Changeover
A changeover is the time needed to switch a machine from producing one product to another. There are three common ways to model it.
1. In the objective
Charge a cost for each seq[t1, t2] whose products differ. The cost does not
appear in the schedule itself, only the cost minimised.
total_co = sum(seq[t1, t2] * changeover_cost[t1, t2] for ...)
model.minimize(make_span + total_co)
Simple, but time and cost are decoupled: the schedule may not leave physical room for the changeover.
Example: example_01_simple_sequence.py.
2. In the precedence constraint
Include the changeover in the gap between tasks:
gap = changeover_time if products_differ(t1, t2) else 0
model.add(end[t1] + gap <= start[t2]).only_enforce_if(seq[t1, t2])
Now time and cost agree: a changeover actually pushes the next task later.
Example: example_04_seq_with_changeover_in_constraint.py.
3. As a first-class event
Create an optional interval for every (t1, t2) that represents the
changeover itself. When t1 -> t2 is chosen, the interval is present, sits
between the two tasks, and has the right duration.

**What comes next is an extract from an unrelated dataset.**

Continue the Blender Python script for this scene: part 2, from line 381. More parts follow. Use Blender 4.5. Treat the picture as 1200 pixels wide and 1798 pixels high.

co_iv = model.new_optional_interval_var(co_start, co_duration, co_end, co_present, ...)
model.add(end[t1] <= co_start).only_enforce_if(seq[t1, t2])
model.add(co_end <= start[t2]).only_enforce_if(seq[t1, t2])
model.add(co_present == 1).only_enforce_if(seq[t1, t2])
This lets you add the changeover interval to add_cumulative (it consumes
operator time) or apply cleaning-resource constraints to it.
Example: example_08_changeover_as_event.py.
Starting product
A machine usually begins with some product already loaded. Model it with a dummy task 0 whose "product" is the starting product; the cost from dummy to the first real task is zero if they match, else the usual changeover.
Example: example_02_seq_lock_starting_product.py.